3D scene scripts:
■ ■ ■ ■ ■

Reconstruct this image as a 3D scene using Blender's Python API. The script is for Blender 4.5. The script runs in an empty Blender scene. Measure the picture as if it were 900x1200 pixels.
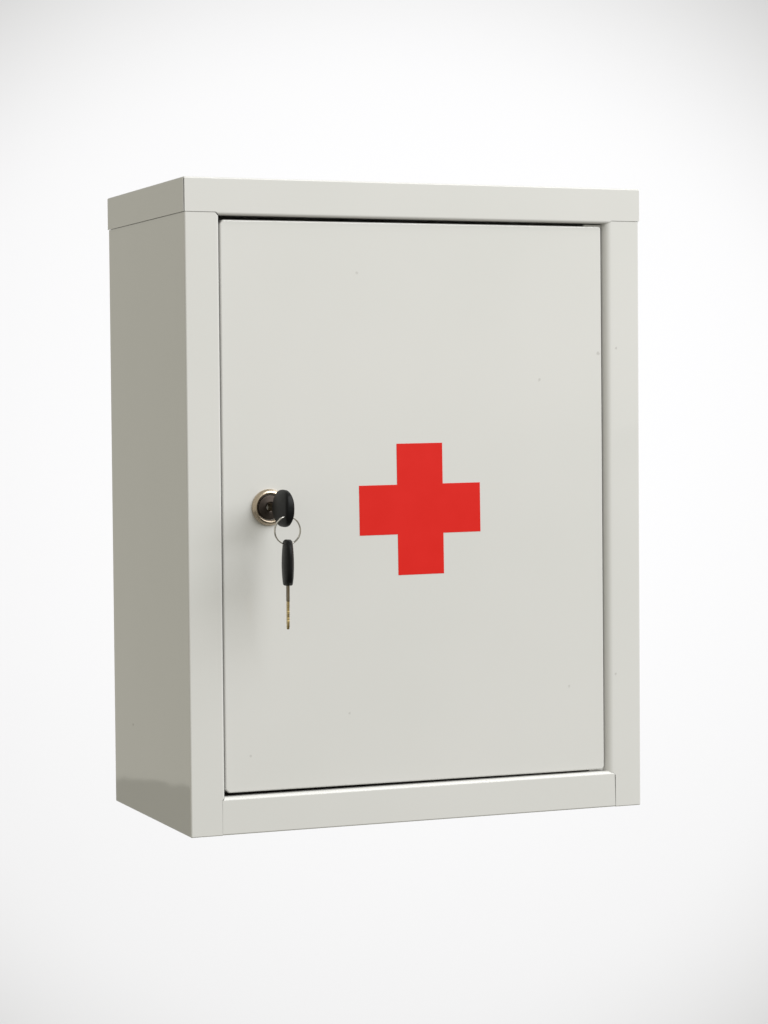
import bpy, bmesh, math, random
from mathutils import Vector, Matrix, noise
random.seed(4)
S = bpy.context.scene
COL = S.collection
MM = 0.001

# ------------------------------------------------------------------ sizes (mm)
W, D, H = 307.2, 164.2, 400.0
LIDZ = 379.2                       # lower edge of the lid flange
CAM = Vector((-466.8, -1463.0, 257.6))

def at(xa, za, y):
    """point at depth y on the sight line through (xa, 0, za) of the front plane"""
    p = Vector((xa, 0, za))
    return CAM + (p - CAM) * ((y - CAM.y) / (0 - CAM.y))

# ------------------------------------------------------------------ materials
def mat(name):
    m = bpy.data.materials.new(name); m.use_nodes = True
    nt = m.node_tree
    return m, nt, nt.nodes['Principled BSDF'], nt.links

def paint(name, col, rough=0.24, spots=()):
    m, nt, b, L = mat(name)
    N = nt.nodes
    tc = N.new('ShaderNodeTexCoord')
    n1 = N.new('ShaderNodeTexNoise'); n1.inputs['Scale'].default_value = 9; n1.inputs['Detail'].default_value = 4
    L.new(tc.outputs['Object'], n1.inputs['Vector'])
    r1 = N.new('ShaderNodeValToRGB')
    r1.color_ramp.elements[0].position = .3; r1.color_ramp.elements[1].position = .7
    r1.color_ramp.elements[0].color = (col[0]*.985, col[1]*.985, col[2]*.975, 1)
    r1.color_ramp.elements[1].color = (col[0]*1.01, col[1]*1.005, col[2]*1.0, 1)
    L.new(n1.outputs['Fac'], r1.inputs['Fac'])
    out = r1.outputs['Color']
    if spots:
        nd = N.new('ShaderNodeTexNoise'); nd.inputs['Scale'].default_value = 420; nd.inputs['Detail'].default_value = 2
        L.new(tc.outputs['Object'], nd.inputs['Vector'])
        va = N.new('ShaderNodeVectorMath'); va.operation = 'MULTIPLY_ADD'
        L.new(nd.outputs['Color'], va.inputs[0])
        va.inputs[1].default_value = (.0022, 0, .0022)
        L.new(tc.outputs['Object'], va.inputs[2])
        for (x, y, z, rad, dark) in spots:
            ds = N.new('ShaderNodeVectorMath'); ds.operation = 'DISTANCE'
            L.new(va.outputs['Vector'], ds.inputs[0]); ds.inputs[1].default_value = (x*MM+.0011, y*MM, z*MM+.0011)
            mr = N.new('ShaderNodeMapRange'); mr.interpolation_type = 'SMOOTHSTEP'
            L.new(ds.outputs['Value'], mr.inputs['Value'])
            mr.inputs['From Min'].default_value = rad*.3*MM; mr.inputs['From Max'].default_value = rad*1.2*MM
            mr.inputs['To Min'].default_value = dark; mr.inputs['To Max'].default_value = 0
            mx = N.new('ShaderNodeMixRGB'); L.new(mr.outputs['Result'], mx.inputs['Fac'])
            L.new(out, mx.inputs['Color1']); mx.inputs['Color2'].default_value = (.16, .13, .11, 1)
            out = mx.outputs['Color']
    L.new(out, b.inputs['Base Color'])
    n2 = N.new('ShaderNodeTexNoise'); n2.inputs['Scale'].default_value = 30; n2.inputs['Detail'].default_value = 5
    L.new(tc.outputs['Object'], n2.inputs['Vector'])
    mr = N.new('ShaderNodeMapRange'); L.new(n2.outputs['Fac'], mr.inputs['Value'])
    mr.inputs['To Min'].default_value = rough*.85; mr.inputs['To Max'].default_value = rough*1.15
    L.new(mr.outputs['Result'], b.inputs['Roughness'])
    n3 = N.new('ShaderNodeTexNoise'); n3.inputs['Scale'].default_value = 520; n3.inputs['Detail'].default_value = 2
    L.new(tc.outputs['Object'], n3.inputs['Vector'])
    n4 = N.new('ShaderNodeTexNoise'); n4.inputs['Scale'].default_value = 14; n4.inputs['Detail'].default_value = 1
    L.new(tc.outputs['Object'], n4.inputs['Vector'])
    ad = N.new('ShaderNodeMath'); ad.operation = 'MULTIPLY_ADD'
    L.new(n4.outputs['Fac'], ad.inputs[0]); ad.inputs[1].default_value = 60.0; L.new(n3.outputs['Fac'], ad.inputs[2])
    bp = N.new('ShaderNodeBump'); bp.inputs['Strength'].default_value = .35; bp.inputs['Distance'].default_value = .000006
    L.new(ad.outputs[0], bp.inputs['Height']); L.new(bp.outputs['Normal'], b.inputs['Normal'])
    return m

PAINT = (.70, .698, .688)
d1 = at(111.1, 343.4, 2.5); d2 = at(235.7, 277.2, 2.5); d3 = at(277.7, 294.0, 2.5)
d4 = at(255.8, 80.2, 2.5); d5 = at(104.0, 70.8, 2.5); d6 = at(38.7, 47.8, 2.5)
M_body = paint('painted_steel', PAINT, .03, [(290.7, 0, 297.4, .9, .3), (289.1, 0, 86.4, 1.0, .25), (0, 121.3, 55.8, 1.4, .42)])
M_lid = paint('painted_steel_lid', PAINT, .06)
M_door = paint('painted_steel_door', PAINT, .10, [(d1.x, 2.5, d1.z, 1.2, .18), (d2.x, 2.5, d2.z, 1.2, .22), (d3.x, 2.5, d3.z, 1.4, .26),
                                                 (d4.x, 2.5, d4.z, 1.0, .2), (d5.x, 2.5, d5.z, .9, .22), (d6.x, 2.5, d6.z, .9, .2)])

def simple(name, col, rough, metal=0.0, bump=0.0, scale=300, var=.12):
    m, nt, b, L = mat(name); N = nt.nodes
    tc = N.new('ShaderNodeTexCoord')
    n = N.new('ShaderNodeTexNoise'); n.inputs['Scale'].default_value = scale; n.inputs['Detail'].default_value = 4
    L.new(tc.outputs['Object'], n.inputs['Vector'])
    r = N.new('ShaderNodeValToRGB')
    r.color_ramp.elements[0].color = (*[c*(1-var) for c in col], 1)
    r.color_ramp.elements[1].color = (*[c*(1+var) for c in col], 1)
    L.new(n.outputs['Fac'], r.inputs['Fac']); L.new(r.outputs['Color'], b.inputs['Base Color'])
    mr = N.new('ShaderNodeMapRange'); L.new(n.outputs['Fac'], mr.inputs['Value'])
    mr.inputs['To Min'].default_value = rough*.8; mr.inputs['To Max'].default_value = min(1, rough*1.2)
    L.new(mr.outputs['Result'], b.inputs['Roughness'])
    b.inputs['Metallic'].default_value = metal
    if bump:
        bp = N.new('ShaderNodeBump'); bp.inputs['Strength'].default_value = bump; bp.inputs['Distance'].default_value = .0001
        L.new(n.outputs['Fac'], bp.inputs['Height']); L.new(bp.outputs['Normal'], b.inputs['Normal'])
    return m

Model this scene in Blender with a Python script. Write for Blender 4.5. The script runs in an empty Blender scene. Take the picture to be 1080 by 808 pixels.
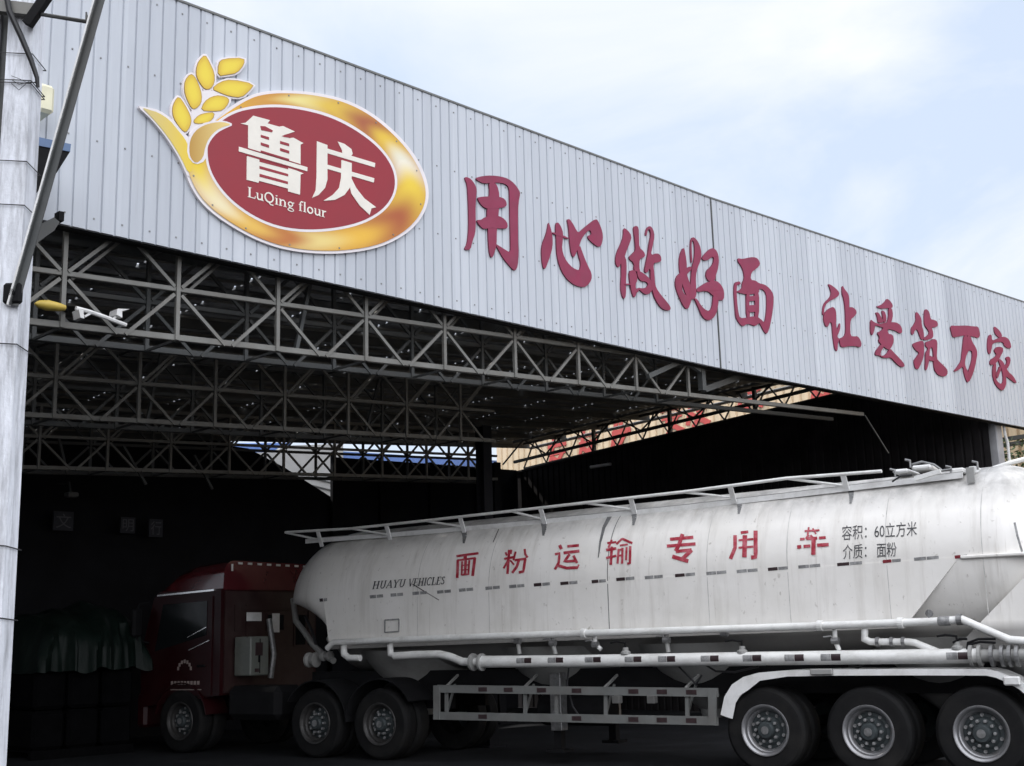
import bpy, math, random
from mathutils import Vector, Matrix, noise
random.seed(7)
S = bpy.context.scene
COL = S.collection
R_ = math.radians

# ------------------------------------------------------------------ camera
FPX = 1330.0
ROLL = math.atan(0.0268)
PITCH = math.atan(273 * math.cos(ROLL) / FPX)
_cp, _sp = math.cos(PITCH), math.sin(PITCH)
CF = Vector((0, _cp, _sp)); _u0 = Vector((0, -_sp, _cp)); _r0 = Vector((1, 0, 0))
_c, _s = math.cos(ROLL), math.sin(ROLL)
CR = _c * _r0 - _s * _u0
CU = _s * _r0 + _c * _u0
CC = Vector((0, 0, 1.7))
cam = bpy.data.cameras.new('camera'); camo = bpy.data.objects.new('camera', cam); COL.objects.link(camo)
cam.sensor_fit = 'HORIZONTAL'; cam.sensor_width = 36; cam.lens = FPX / 1080 * 36
cam.clip_start = 0.1; cam.clip_end = 3000
camo.matrix_world = Matrix(((CR.x, CU.x, -CF.x, CC.x), (CR.y, CU.y, -CF.y, CC.y), (CR.z, CU.z, -CF.z, CC.z), (0, 0, 0, 1)))
S.camera = camo

# ------------------------------------------------------------------ light
SUN_EL = 46.0
SUN_DIR = Vector((-0.90, 0.436, 0)).normalized()          # towards the sun, behind the hall
SKY_STRENGTH = 0.1
S.view_settings.view_transform = 'Standard'; S.view_settings.look = 'None'
S.view_settings.gamma = 1; S.view_settings.use_curve_mapping = False
S.view_settings.exposure = 0.52
sl = bpy.data.lights.new('sun', 'SUN'); sl.energy = 2.6; sl.angle = R_(1.5); sl.color = (1, .96, .9)
so = bpy.data.objects.new('sun', sl); COL.objects.link(so)
sv = Vector((SUN_DIR.x * math.cos(R_(SUN_EL)), SUN_DIR.y * math.cos(R_(SUN_EL)), math.sin(R_(SUN_EL))))
so.rotation_euler = sv.to_track_quat('Z', 'Y').to_euler(); so.location = (-20, 10, 30)
W = bpy.data.worlds.new('World'); S.world = W; W.use_nodes = True
nt = W.node_tree; nt.nodes.clear()
out = nt.nodes.new('ShaderNodeOutputWorld'); bg = nt.nodes.new('ShaderNodeBackground'); bg.inputs[1].default_value = SKY_STRENGTH
sky = nt.nodes.new('ShaderNodeTexSky'); sky.sky_type = 'NISHITA'; sky.sun_disc = False
sky.sun_elevation = R_(SUN_EL); sky.sun_rotation = math.atan2(SUN_DIR.x, SUN_DIR.y)
sky.air_density = 1.2; sky.dust_density = 2.0
tc = nt.nodes.new('ShaderNodeTexCoord')
sep = nt.nodes.new('ShaderNodeSeparateXYZ'); nt.links.new(tc.outputs['Generated'], sep.inputs[0])
def wmath(op, a, b=None):
    n = nt.nodes.new('ShaderNodeMath'); n.operation = op
    for i, v in enumerate((a, b)):
        if v is None: continue
        if isinstance(v, (int, float)): n.inputs[i].default_value = v
        else: nt.links.new(v, n.inputs[i])
    return n.outputs[0]
zz = wmath('ADD', wmath('MAXIMUM', sep.outputs[2], 0.0), 0.22)
cx = wmath('DIVIDE', sep.outputs[0], zz); cy = wmath('DIVIDE', sep.outputs[1], zz)
comb = nt.nodes.new('ShaderNodeCombineXYZ'); nt.links.new(cx, comb.inputs[0]); nt.links.new(cy, comb.inputs[1])
nz = nt.nodes.new('ShaderNodeTexNoise'); nz.inputs['Scale'].default_value = 1.75; nz.inputs['Detail'].default_value = 9
nz.inputs['Roughness'].default_value = .55; nz.inputs['Distortion'].default_value = .35
mp = nt.nodes.new('ShaderNodeMapping'); mp.inputs['Location'].default_value = (5.3, .9, 0); mp.inputs['Scale'].default_value = (1, 1, 1)
nt.links.new(comb.outputs[0], mp.inputs[0]); nt.links.new(mp.outputs[0], nz.inputs['Vector'])
cr = nt.nodes.new('ShaderNodeValToRGB'); cr.color_ramp.elements[0].position = .42; cr.color_ramp.elements[1].position = .66
nt.links.new(nz.outputs['Fac'], cr.inputs[0])
mixa = nt.nodes.new('ShaderNodeMix'); mixa.data_type = 'RGBA'; mixa.inputs[0].default_value = .85
nt.links.new(sky.outputs[0], mixa.inputs[6]); mixa.inputs[7].default_value = (5.35, 6.15, 7.5, 1)      # thin bright haze under the clouds
mixb = nt.nodes.new('ShaderNodeMix'); mixb.data_type = 'RGBA'
nt.links.new(cr.outputs[0], mixb.inputs[0]); nt.links.new(mixa.outputs[2], mixb.inputs[6]); mixb.inputs[7].default_value = (7.0, 7.2, 7.75, 1)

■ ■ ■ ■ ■

**The exercise**.
Only the lines between the one with "Model this scene" and the one with "R_ = math.radians", those two included, get copied from the material above. Keep it exact and free of pictures.

**Result of the task**.
Model this scene in Blender with a Python script. Write for Blender 4.5. The script runs in an empty Blender scene. Take the picture to be 1080 by 808 pixels.
import bpy, math, random
from mathutils import Vector, Matrix, noise
random.seed(7)
S = bpy.context.scene
COL = S.collection
R_ = math.radians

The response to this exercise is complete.